Exam and Test Preparation

‘Exam season’ (as it is colloquially known) can often evoke feelings of stress and anxiety amongst students. To counteract this, St Catherine’s provides students with study skills sessions as part of our Thinking Agenda. These sessions highlight effective study and thinking strategies to assist in developing a sense of competency and control in preparing for examinations.  

In the Senior Years, students work through an Academic Advisory Module on study planning, in addition to targeted Year level sessions at Years 11 and 12 (in August and September respectively) to allow for long-term preparation for VCE exams.

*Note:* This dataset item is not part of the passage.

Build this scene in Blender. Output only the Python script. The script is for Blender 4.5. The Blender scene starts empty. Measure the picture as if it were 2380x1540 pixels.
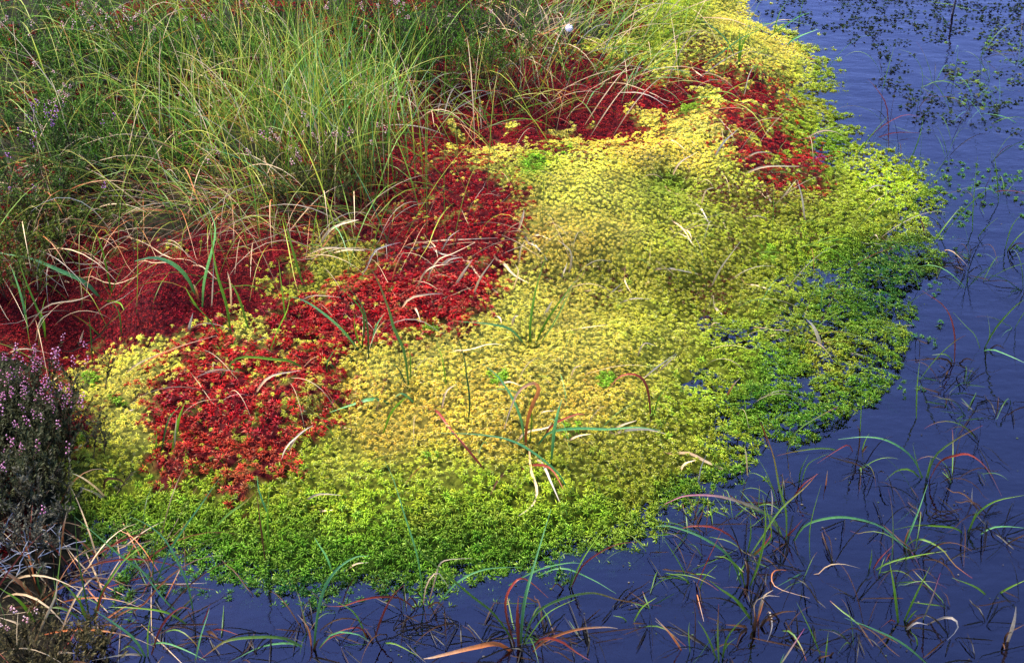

This is based on evidence that spacing practice is far more effective in embedding knowledge in long-term memory than intense periods of study close to an exam.  

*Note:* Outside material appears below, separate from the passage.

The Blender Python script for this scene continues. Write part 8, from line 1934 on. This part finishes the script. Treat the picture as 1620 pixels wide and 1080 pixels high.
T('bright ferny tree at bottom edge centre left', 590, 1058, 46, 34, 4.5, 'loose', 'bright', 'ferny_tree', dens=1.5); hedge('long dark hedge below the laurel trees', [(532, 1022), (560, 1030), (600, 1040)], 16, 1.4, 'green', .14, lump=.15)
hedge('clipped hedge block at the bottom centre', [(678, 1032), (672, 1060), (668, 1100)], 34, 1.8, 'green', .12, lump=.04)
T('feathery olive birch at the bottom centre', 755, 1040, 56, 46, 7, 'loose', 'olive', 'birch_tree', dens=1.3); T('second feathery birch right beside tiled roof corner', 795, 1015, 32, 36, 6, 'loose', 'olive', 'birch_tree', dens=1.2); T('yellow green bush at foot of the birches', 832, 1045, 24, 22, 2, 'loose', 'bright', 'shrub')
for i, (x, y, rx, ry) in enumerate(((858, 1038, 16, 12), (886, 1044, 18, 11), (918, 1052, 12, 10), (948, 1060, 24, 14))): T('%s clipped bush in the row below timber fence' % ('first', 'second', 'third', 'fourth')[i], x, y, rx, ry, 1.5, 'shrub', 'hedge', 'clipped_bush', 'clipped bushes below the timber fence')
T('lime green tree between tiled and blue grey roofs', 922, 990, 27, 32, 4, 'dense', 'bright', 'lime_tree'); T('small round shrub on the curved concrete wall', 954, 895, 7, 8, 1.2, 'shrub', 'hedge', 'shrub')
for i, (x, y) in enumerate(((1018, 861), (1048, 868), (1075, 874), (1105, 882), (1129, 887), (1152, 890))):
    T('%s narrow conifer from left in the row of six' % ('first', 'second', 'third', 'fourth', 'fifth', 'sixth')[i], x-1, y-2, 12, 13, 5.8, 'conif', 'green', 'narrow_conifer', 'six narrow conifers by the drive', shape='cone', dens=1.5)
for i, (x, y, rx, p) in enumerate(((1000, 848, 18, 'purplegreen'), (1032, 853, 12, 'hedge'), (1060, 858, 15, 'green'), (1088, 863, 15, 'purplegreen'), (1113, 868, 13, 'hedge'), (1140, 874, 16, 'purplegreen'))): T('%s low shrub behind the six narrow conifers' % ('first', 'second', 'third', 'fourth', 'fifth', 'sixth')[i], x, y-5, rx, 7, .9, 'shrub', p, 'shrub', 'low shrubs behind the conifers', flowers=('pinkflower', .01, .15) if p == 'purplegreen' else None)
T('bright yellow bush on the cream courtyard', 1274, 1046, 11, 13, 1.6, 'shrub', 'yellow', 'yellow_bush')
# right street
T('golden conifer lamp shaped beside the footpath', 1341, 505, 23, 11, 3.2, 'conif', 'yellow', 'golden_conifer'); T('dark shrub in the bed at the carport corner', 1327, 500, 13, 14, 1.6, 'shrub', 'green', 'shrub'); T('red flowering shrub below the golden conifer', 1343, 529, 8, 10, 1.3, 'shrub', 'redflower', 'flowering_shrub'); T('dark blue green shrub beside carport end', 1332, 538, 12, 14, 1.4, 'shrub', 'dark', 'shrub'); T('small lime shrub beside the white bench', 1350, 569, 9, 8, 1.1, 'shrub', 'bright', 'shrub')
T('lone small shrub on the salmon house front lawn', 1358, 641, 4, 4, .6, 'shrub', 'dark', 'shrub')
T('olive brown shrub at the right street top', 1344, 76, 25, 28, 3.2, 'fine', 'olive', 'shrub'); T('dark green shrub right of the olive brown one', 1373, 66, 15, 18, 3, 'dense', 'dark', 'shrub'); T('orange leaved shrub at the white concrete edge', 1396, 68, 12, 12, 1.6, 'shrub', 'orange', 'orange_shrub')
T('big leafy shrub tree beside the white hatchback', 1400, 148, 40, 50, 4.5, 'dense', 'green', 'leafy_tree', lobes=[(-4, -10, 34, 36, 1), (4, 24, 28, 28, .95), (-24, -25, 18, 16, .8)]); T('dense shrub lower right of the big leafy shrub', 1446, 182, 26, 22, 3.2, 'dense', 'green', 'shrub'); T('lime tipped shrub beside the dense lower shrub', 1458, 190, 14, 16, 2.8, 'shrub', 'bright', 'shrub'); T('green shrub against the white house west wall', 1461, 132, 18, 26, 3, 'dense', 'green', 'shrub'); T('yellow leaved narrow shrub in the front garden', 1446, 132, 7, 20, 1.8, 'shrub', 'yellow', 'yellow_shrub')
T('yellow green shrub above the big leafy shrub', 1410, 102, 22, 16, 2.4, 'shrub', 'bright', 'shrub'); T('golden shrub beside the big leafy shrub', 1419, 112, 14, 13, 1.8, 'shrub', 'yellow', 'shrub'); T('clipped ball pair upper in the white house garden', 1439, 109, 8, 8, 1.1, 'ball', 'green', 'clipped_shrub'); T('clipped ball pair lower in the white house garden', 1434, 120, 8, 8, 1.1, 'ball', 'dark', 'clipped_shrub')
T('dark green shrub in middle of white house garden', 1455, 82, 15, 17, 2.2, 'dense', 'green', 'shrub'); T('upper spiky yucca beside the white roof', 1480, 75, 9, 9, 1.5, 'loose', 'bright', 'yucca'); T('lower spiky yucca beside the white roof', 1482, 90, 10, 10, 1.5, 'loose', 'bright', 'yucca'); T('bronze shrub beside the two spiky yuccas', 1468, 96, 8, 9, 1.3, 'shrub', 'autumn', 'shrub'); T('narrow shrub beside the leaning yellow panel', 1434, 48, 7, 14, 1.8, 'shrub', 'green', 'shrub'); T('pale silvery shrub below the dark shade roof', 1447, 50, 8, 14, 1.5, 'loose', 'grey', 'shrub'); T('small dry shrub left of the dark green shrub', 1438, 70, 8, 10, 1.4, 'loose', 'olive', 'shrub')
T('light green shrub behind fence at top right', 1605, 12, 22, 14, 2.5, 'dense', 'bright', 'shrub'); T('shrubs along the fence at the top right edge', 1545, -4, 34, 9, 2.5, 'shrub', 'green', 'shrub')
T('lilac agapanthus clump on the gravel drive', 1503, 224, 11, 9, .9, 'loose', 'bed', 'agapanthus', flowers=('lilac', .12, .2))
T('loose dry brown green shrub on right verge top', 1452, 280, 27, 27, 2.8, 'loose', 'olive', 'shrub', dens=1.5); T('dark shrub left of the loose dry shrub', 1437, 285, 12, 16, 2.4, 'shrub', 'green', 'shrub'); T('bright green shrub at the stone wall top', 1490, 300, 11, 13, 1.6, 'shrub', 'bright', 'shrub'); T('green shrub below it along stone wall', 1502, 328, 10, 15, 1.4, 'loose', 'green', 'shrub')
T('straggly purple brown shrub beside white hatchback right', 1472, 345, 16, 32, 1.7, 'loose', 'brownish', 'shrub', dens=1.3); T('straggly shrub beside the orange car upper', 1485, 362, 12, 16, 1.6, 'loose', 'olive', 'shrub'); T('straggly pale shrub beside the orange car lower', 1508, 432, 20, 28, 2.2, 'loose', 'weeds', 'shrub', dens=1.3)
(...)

Recently, students in the Middle Years were provided with an exam skills study session by Madame Florence Mélinand as their final Academic Advisory lecture of the year, where she modelled how to create and action a two-week study plan.   

So, what works? 

Studies show that the majority of students rely on three ineffective, low-utility exam strategies that are established as habits early in their studies. They are: 

  • Cramming (rote memorising content)  
  • Re-reading content and highlighting  
  • Rewriting notes 

It is therefore important for students to abandon these habits in favour of more effective strategies based on the science of learning that will deepen their understanding as well as increase the adaptive flexibility needed for examination performance. These include:   

  • Retrieval practice (using strategies to retrieve information from memory)  
  • Spaced practice (spacing practice over weeks, as opposed to cramming)  
  • Deliberate practice (gathering feedback for improvement and subsequently practising with a specific goal in mind, as opposed to simply doing the same thing. This tendency is also shared with high-performance sports or artists). 

Students have been equipped with a range of strategies to choose from in actioning these three forms of practice. They include cue cards, peer-quizzing and graphic organisers for retrieval, and metacognitive thinking routines and practice questions for spaced and deliberate practice. 

Implementing these strategies, while avoiding the ineffective ones listed above (alongside other ‘do-nots’ such as comparison and pseudo-study) should assist them to face the examination period with confidence.